Philippines: In banks we trust? So did Ampatuans

by MALOU MANGAHAS

UNLESS THE Anti-Money Laundering Council (AMLC) moves faster than usual, the clan implicated in the Nov. 23, 2009 Maguindanao Massacre might soon retake control of what by all accounts is a scandalously vast estate of money and mansions, and wheels and weapons it had acquired while governing over a dirt-poor province.

Next week, on Dec. 2, a freeze order on 597 bank accounts, 142 firearms, 132 motor vehicles, and 113 houses and lots, recorded in the names of 27 Ampatuan family members and their associates, will lapse.

The bank accounts alone are estimated to be worth more than a billion pesos – multiple times more money than what the Ampatuans who held elective office had declared in their asset disclosure records to be their lawful incomes and net worth.

The AMLC – which is unduly secretive in the country but quite open about its operations in international forums and toward donor agencies – is mum about what it plans to do next.

Unfortunately, it barely inspires confidence, if the last two years since the massacre are any reference.

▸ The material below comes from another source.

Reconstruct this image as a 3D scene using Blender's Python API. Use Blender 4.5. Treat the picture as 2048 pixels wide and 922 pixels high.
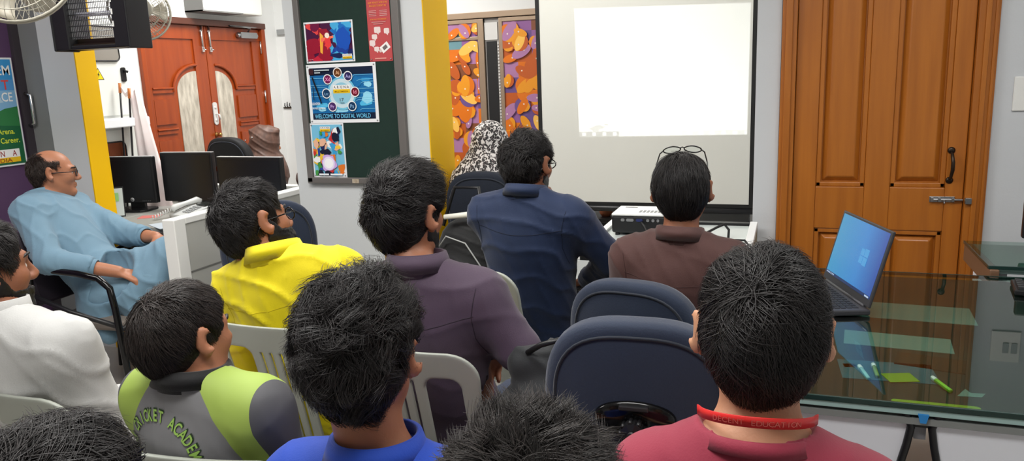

Indeed, by most indications, the AMLC and monetary and banking officials, along with the banks, have taken largely a series of administrative half-steps and missteps against the Ampatuans, who until the massacre that killed 58 people, including 32 media workers, were the lords of Maguindanao.

In truth, the story of how the Ampatuans managed to move massive amounts of money to and from hundreds of bank accounts is also the story of why regulatory agencies failed to enforce banking laws vis-à-vis the banks.